SAN JOSE, Calif. — As difficult as it is for visiting teams to play at HP Pavilion against the San Jose Sharks, the Washington Capitals were feeling pretty good Saturday night. They had just tied the score early in the third period and silenced a sellout crowd.
Then, 16 seconds later, a collapse. It wasn’t quite like the multigoal implosions players lamented during November’s tailspin, but a turnover and a missed assignment gave the Sharks a goal on the way to a 5-2 victory.
No one wants to take away from Joe Thornton’s behind-the-back pass or Patrick Marleau’s goal, but the Capitals at that moment and throughout the loss learned another tough lesson about momentum, consistency and how hard it is to win on the road.
“We had a couple breakdowns, and against a team like that when you have breakdowns, they make you pay. And tonight they made us pay,” defenseman Dennis Wideman said. “Against a team like that, you just can’t have those.”
Though players insisted they played well as a team for much of the game, with Jeff Halpern calling it “one of our better games,” mistakes did seem to happen at the worst possible times.
Absent a fast start and the first goal, the Caps responded to the Sharks’ first salvo just 82 seconds later. But a slashing penalty to forward Matt Hendricks late in the second gave San Jose a power play and the perfect opportunity to take the lead.
Joel Ward’s goal just 44 seconds into the third — his first since Nov. 5 — appeared to deflate the Sharks, until Marleau and Thornton took advantage of shoddy defensive zone play by the Caps.
“I just got the puck in the corner, tried to move it up to our winger.
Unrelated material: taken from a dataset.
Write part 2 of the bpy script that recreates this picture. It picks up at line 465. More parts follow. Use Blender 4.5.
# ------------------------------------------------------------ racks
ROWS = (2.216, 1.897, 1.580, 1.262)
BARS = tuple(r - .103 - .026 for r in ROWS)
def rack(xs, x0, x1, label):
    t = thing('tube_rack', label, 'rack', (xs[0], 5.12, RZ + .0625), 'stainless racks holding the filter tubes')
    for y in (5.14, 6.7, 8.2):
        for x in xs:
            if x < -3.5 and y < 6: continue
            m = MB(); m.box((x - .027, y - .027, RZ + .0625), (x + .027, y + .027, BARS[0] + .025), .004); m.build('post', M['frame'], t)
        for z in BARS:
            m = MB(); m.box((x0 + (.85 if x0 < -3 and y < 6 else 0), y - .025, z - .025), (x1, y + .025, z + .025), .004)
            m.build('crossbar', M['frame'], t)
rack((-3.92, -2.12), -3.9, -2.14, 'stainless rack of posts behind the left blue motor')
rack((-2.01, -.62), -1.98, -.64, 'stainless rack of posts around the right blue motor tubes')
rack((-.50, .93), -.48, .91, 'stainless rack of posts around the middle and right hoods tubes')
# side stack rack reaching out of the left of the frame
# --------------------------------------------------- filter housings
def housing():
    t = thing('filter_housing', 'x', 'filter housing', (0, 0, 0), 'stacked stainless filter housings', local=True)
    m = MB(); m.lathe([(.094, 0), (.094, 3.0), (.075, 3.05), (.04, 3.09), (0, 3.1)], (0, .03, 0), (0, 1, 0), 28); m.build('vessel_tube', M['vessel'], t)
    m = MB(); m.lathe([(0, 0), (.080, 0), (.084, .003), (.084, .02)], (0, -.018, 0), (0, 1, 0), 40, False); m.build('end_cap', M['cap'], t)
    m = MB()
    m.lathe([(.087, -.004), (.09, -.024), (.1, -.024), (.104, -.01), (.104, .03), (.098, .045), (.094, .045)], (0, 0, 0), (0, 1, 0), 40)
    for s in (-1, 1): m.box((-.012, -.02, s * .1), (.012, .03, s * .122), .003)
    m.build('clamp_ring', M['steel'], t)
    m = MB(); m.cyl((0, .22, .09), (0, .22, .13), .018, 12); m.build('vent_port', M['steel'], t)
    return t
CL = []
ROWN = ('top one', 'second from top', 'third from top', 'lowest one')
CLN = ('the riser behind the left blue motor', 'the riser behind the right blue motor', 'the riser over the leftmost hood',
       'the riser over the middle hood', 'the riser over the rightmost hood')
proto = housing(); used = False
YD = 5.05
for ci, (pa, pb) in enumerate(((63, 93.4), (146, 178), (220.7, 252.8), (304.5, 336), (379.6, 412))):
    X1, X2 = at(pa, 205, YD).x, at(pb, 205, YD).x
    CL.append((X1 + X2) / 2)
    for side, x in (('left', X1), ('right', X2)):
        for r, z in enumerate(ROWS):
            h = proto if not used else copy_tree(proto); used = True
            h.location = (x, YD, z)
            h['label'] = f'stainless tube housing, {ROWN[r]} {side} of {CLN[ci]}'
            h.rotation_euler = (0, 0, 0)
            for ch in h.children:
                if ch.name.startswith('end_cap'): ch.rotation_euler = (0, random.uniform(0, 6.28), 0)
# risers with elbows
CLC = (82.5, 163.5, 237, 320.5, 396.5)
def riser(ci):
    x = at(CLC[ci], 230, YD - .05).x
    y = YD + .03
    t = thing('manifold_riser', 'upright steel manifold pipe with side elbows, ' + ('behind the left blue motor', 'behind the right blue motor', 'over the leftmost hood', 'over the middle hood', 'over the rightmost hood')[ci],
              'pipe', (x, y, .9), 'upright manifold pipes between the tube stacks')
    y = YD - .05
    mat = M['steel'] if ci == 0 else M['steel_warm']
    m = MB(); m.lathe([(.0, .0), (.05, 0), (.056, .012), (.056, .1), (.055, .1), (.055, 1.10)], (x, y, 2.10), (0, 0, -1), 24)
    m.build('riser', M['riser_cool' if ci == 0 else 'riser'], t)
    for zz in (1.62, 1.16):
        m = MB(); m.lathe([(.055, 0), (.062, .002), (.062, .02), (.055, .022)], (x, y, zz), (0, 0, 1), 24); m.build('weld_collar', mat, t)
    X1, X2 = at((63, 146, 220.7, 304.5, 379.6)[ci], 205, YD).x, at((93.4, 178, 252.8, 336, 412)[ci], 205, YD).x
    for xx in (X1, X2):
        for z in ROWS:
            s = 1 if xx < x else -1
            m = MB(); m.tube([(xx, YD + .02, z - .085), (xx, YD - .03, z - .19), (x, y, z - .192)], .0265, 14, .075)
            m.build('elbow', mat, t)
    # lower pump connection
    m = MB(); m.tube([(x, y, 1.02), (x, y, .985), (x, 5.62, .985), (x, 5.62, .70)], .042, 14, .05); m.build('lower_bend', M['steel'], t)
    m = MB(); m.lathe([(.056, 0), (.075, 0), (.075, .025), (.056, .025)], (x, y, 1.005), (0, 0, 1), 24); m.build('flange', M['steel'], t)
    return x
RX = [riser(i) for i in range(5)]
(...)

We didn’t get it out, and then Marleau beat me back to the net,” defenseman Karl Alzner said. “Thornton made a pretty nice play, I guess, and then my guy was wide open. Just missed coverage. It’s a bad goal.”
At a bad time. Goaltender Tomas Vokoun was helpless to stop it. All of a sudden San Jose picked up the attack and again sent Washington into catch-up mode. But it didn’t have to be that way.
“We score a goal, we can get the momentum going. It’s perfect scenario for the road team - 2-2 in the beginning of the third period,” Vokoun said. “Pressure is on them. And we make a mistake like that and it ends up in our net, and after that it’s tough.”
Perhaps the Capitals had played one of their better games, or at least one of their better road games, to that point. But for a team that has struggled away from Verizon Center, these were two points well within its grasp and players knew it.
A disastrous shift, however, started a downward spiral.
“We can’t do it in our zone, that kind of mistake,” captain Alex Ovechkin said. “They’re going to cost us a win.”
It wound up doing just that. Marc-Edouard Vlasic’s goal at 8:51 — the third of the game by a San Jose defenseman - broke the game open. Torrey Mitchell’s empty-netter sealed the Caps’ seventh defeat in their past 10 road games.
That’s a troubling trend, albeit not a new one, for Washington, which visits the Los Angeles Kings on Monday night to wrap up the two-game California trip. The Capitals are hoping the lesson learned Saturday night pays off soon.
“It just didn’t go our way,” Alzner said. “We wanted to keep winning some games here and make up some ground here against the Panthers. But it’s too bad.”